The Morrison government abandons the working poor

Image from thesmithfamily.com.au

The Morrison government justifies its horror about the idea of the minimum wage keeping up with inflation by lamenting that it would lead to the death of small business.

What they neglect to mention is that over 60% of small businesses don’t employ anyone and a further 30% have between 1 and 4 employees.

The minimum wage is currently $40,286 a year. A 5.1% wage rise would increase that to $42,341 but, as Michael Pascoe points out, once tax is taken out, their take home pay only increases by 4.6% from $35,284 to $36,908.

Business would have to come up with an extra (tax deductible) $5.63 a day, of which $4.45 would go to a minimum wage employee to help cope with the soaring cost of living.

A business with 4 employees would have to come up with an extra (tax deductible) $157.64 a week.

So, to sum up, the 60% of non-employing small businesses wouldn’t be affected at all. The 30% who employ 1-4 people would have to come up with less than $40 per employee per week which they could then further reduce by claiming it as a tax-deductible business expense.

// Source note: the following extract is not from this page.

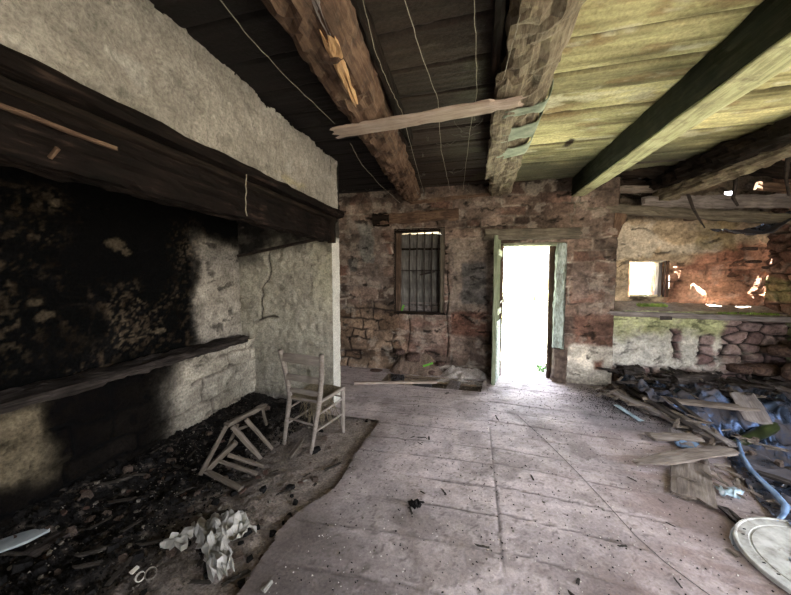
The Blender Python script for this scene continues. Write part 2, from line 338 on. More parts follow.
# ---- far wall (left and middle part)
def fn_back(u, v):
    d1, r1 = courses(u, v, .19, .34, 5, .35, .035)
    joint = ss(.0, .022, d1); joint = 1-(1-joint)*ss(.30, .5, fbm(u*2.6, v*2.6, 71))
    stone = mix((.15, .10, .08), (.42, .30, .235), r1)
    stone = mix(stone, (.30, .155, .115), ss(.62, .8, vn(r1*37, r1*11, 3))*.7)
    grime = fbm(u*2.2, v*2.2, 21); stone = stone*(.55+.8*grime[..., None])
    mort = mix((.05, .04, .03), (.62, .52, .43), ss(.35, .65, fbm(u*3, v*3, 8))); col = mix(mort, stone, joint)
    disp = joint*.022+(fbm(u*7, v*7, 4)-.5)*.03
    # render left on the stones in ragged patches
    n = fbm(u*1.7+3, v*1.9, 31); m = ss(.56, .60, n)*.6
    def add(mm, c, h=.012):
        nonlocal col, disp
        c2 = mix(np.array(c)*.78, np.array(c)*1.15, fbm(u*9, v*9, 77)); col = mix(col, c2, mm); disp = disp*(1-mm*.7)+mm*h
    add(m, (.35, .265, .215))
    add(rect(u, v, -2.05, -1.42, 1.35, 2.45, 5, .16)*.8, (.37, .29, .245))
    add(rect(u, v, -1.85, -1.62, 1.75, 2.35, 6, .14)*.9, (.36, .345, .315))
    add(rect(u, v, -2.02, -1.9, 1.62, 1.78, 9, .08), (.13, .12, .11))
    add(rect(u, v, -.36, .22, 1.0, 2.1, 12, .12)*.85, (.42, .34, .28))
    add(rect(u, v, -.2, .18, 1.1, 1.72, 14, .05)*.95, (.215, .20, .19))
    add(rect(u, v, -.42, .3, 2.3, 2.75, 15, .14)*.6, (.44, .33, .27))
    add(rect(u, v, -.36, .2, .62, .98, 17, .05)*.9, (.24, .115, .08))
    add(rect(u, v, -1.3, -.4, .3, .85, 19, .14)*.6, (.34, .19, .145))
    add(rect(u, v, -.95, -.45, .45, .75, 20, .1)*.55, (.48, .37, .30))
    add(rect(u, v, 1.4, 1.85, 2.1, 2.8, 23, .14)*.7, (.30, .22, .18))
    add(rect(u, v, 1.33, 1.55, 1.2, 1.7, 24, .06)*.8, (.34, .25, .21))
    add(rect(u, v, 1.28, 2.1, .0, .55, 27, .1)*1, (.80, .72, .60), .02)
    add(rect(u, v, 1.62, 1.74, .2, .34, 28, .05), (.26, .13, .09), 0)
    add(rect(u, v, 1.34, 1.9, .56, 1.0, 29, .07)*.85, (.23, .12, .085))
    # low courses at the left: dark beds, ochre blocks
    lo = ss(1.15, .95, v+(.2*fbm(u*3, v*3, 2)-.1))*ss(-.9, -1.3, u)
    d2, r2 = courses(u, v, .17, .27, 8, .45, .07)
    c2 = mix((.22, .14, .09), (.44, .31, .215), r2)*(.55+.9*fbm(u*3, v*3, 6)[..., None]); j2 = 1-(1-ss(.0, .03, d2))*ss(.35, .55, fbm(u*4, v*4, 72)); c2 = mix((.05, .035, .028), c2, j2)
    col = mix(col, c2, lo); disp = disp*(1-lo)+lo*(j2*.03+(fbm(u*9, v*9, 4)-.5)*.02)
    # long straight joint below the window, irregular darker areas, darker top band, two darker patches
    cr = np.exp(-((u+.40+.012*np.sin(v*9))/.011)**2)*ss(.22, .3, v)*ss(2.0, 1.3, v)
    cr2 = np.exp(-((u+1.02+.02*np.sin(v*7))/.009)**2)*ss(.2, .3, v)*ss(.95, .85, v)
    cr = np.maximum(cr, cr2); col = mix(col, (.03, .02, .015), cr); disp = disp-cr*.03
    st = ss(.55, .7, fbm(u*1.3, v*2.1, 91))*.45; col = col*(1-st[..., None])
    dk = ss(2.62, 2.8, v+(fbm(u*3, v*3, 12)-.5)*.25)*.5; col = mix(col, (.05, .04, .035), dk)
    dk = rect(u, v, -1.75, -1.25, .9, 1.15, 41, .1)*.5+rect(u, v, -1.5, -1.1, .18, .36, 42, .1)*.7
    col = mix(col, (.06, .045, .038), np.clip(dk, 0, 1))
    return weather(u, v, disp, col*.50, 1.0, 1, .3)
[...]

As for being inflationary, this paltry wage rise would go nowhere near covering the increased cost of petrol, electricity and food. And any small business that cannot absorb that small outlay wasn’t viable in the first place.

Now to the promise that “A re-elected Coalition government would help create 400,000 new small businesses by 2027.”

The government refused to specify if this was a net increase but, either way, it’s nothing special.

In 2020-21, the ABS reported that there were 365,480 entries as new businesses. With 277,674 exits, this meant an annual increase of 87,806 in the number of businesses.

It’s a bit like their promise “to create 1.3 million new jobs over the next five years.”

The labour force is projected to grow by 1.5 million over that time.

Let’s be clear – a Coalition government will never support employees regardless of the economic case for doing so.  As with everything, they claim credit for things that happen in spite of them, not because of them, and wash their hands of any responsibility to do anything meaningful to address the plight of the working poor.